# [PROBLEM STATEMENT]
Beginning at the first line of the data, print each line exactly, stopping after the line that contains "SC.camera = cam".

################

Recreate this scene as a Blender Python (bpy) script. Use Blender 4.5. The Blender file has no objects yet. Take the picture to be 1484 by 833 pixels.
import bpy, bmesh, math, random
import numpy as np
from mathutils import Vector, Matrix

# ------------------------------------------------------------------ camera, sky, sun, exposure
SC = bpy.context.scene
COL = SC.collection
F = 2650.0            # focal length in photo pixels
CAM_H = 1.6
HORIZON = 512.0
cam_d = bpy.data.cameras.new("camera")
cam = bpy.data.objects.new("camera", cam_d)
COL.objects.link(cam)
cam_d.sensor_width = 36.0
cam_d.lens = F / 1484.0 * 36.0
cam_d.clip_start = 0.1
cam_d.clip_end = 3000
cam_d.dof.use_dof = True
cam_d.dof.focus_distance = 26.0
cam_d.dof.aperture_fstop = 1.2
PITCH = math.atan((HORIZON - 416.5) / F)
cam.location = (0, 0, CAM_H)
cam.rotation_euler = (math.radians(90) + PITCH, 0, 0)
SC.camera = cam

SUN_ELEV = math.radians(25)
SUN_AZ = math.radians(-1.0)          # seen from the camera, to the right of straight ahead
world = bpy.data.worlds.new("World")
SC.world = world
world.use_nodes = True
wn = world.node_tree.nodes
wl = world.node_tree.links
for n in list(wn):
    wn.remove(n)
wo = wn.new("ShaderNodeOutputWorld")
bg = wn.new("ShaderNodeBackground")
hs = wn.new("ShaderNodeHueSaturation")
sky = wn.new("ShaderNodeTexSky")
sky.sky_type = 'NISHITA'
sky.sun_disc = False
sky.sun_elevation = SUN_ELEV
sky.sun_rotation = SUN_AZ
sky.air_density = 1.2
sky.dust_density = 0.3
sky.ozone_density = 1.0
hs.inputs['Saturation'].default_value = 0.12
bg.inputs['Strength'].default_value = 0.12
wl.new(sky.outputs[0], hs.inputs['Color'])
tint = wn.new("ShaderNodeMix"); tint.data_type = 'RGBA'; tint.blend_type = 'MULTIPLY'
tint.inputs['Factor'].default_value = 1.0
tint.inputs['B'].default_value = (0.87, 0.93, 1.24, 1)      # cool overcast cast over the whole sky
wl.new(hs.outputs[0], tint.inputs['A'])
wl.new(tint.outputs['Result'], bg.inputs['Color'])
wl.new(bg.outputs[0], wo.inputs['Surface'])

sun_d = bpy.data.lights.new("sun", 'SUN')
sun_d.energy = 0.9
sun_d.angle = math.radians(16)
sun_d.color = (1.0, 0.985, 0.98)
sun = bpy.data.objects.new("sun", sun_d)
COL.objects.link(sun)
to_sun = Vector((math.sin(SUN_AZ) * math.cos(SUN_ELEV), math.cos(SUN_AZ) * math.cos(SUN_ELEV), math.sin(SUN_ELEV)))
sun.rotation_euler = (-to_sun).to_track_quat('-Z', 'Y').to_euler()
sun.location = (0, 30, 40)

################

# [ANSWER FOR THIS EXERCISE]
Recreate this scene as a Blender Python (bpy) script. Use Blender 4.5. The Blender file has no objects yet. Take the picture to be 1484 by 833 pixels.
import bpy, bmesh, math, random
import numpy as np
from mathutils import Vector, Matrix

# ------------------------------------------------------------------ camera, sky, sun, exposure
SC = bpy.context.scene
COL = SC.collection
F = 2650.0            # focal length in photo pixels
CAM_H = 1.6
HORIZON = 512.0
cam_d = bpy.data.cameras.new("camera")
cam = bpy.data.objects.new("camera", cam_d)
COL.objects.link(cam)
cam_d.sensor_width = 36.0
cam_d.lens = F / 1484.0 * 36.0
cam_d.clip_start = 0.1
cam_d.clip_end = 3000
cam_d.dof.use_dof = True
cam_d.dof.focus_distance = 26.0
cam_d.dof.aperture_fstop = 1.2
PITCH = math.atan((HORIZON - 416.5) / F)
cam.location = (0, 0, CAM_H)
cam.rotation_euler = (math.radians(90) + PITCH, 0, 0)
SC.camera = cam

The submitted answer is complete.